Lately, some of my friends and I went through a bit of a grind, with life throwing whatever it could at us while we were busy trying to make things happen. As we all know, however, this isn’t our first rodeo. The challenges we have encountered and faced in our relatively short lives so far have already made us into who we are now, and I see no shortage of challenges growth opportunities for us in the future either. Occasionally, we will stumble along the way, because try as we might, in the end we are only human. But with much effort, we can control our priorities to subsequently manage our time and work ethic accordingly to ultimately rise towards conquering our inertia and accomplishing our goals. We are especially fortunate, as young millenials, to come of age at a time better than any other period in history to do so–with more tools at our disposal and more quality instruction available in general. Therefore, when we experience the inconveniences of sacrificing our precious time to voraciously learn a few more things, or even when we have to deal with the contingencies that put our whole lives on hold or kick us back to the drawing board, at the end of the day we should always strive to promise ourselves that we will continue or try again tomorrow.

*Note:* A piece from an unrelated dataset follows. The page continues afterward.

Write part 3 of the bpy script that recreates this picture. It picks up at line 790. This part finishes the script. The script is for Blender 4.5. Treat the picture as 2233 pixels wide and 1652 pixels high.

As a young adult, for example, I remember every date that was cancelled, every party I did not show up to, every event I have opted out of, and every happy hour I have passed on. These days, it seems like on Saturday evenings I was studying yet another technical subject or curling up with a book about self-development, only to wake up on Sunday to social media notifications informing me that I had missed out on a concert of a lifetime or some fun social community meetup. I also remember struggling to continue focusing on learning after taking a step back in silence for the passing of a family member. During those times, nothing seemed better than to abandon the sublime project goals and lofty standards I had come to set for myself and settle in to a jejune, “normal” life.

After much self-reflection and rescheduling, however, I found that the siren songs of hedonist ideals have no place in our hearts when we forge on, with every small step, towards completing our personal projects that matter so much to us. Whether it is relentless self-improvement or developing the next big thing to change our world, I believe we will persevere. In the end, that is all there is to really do.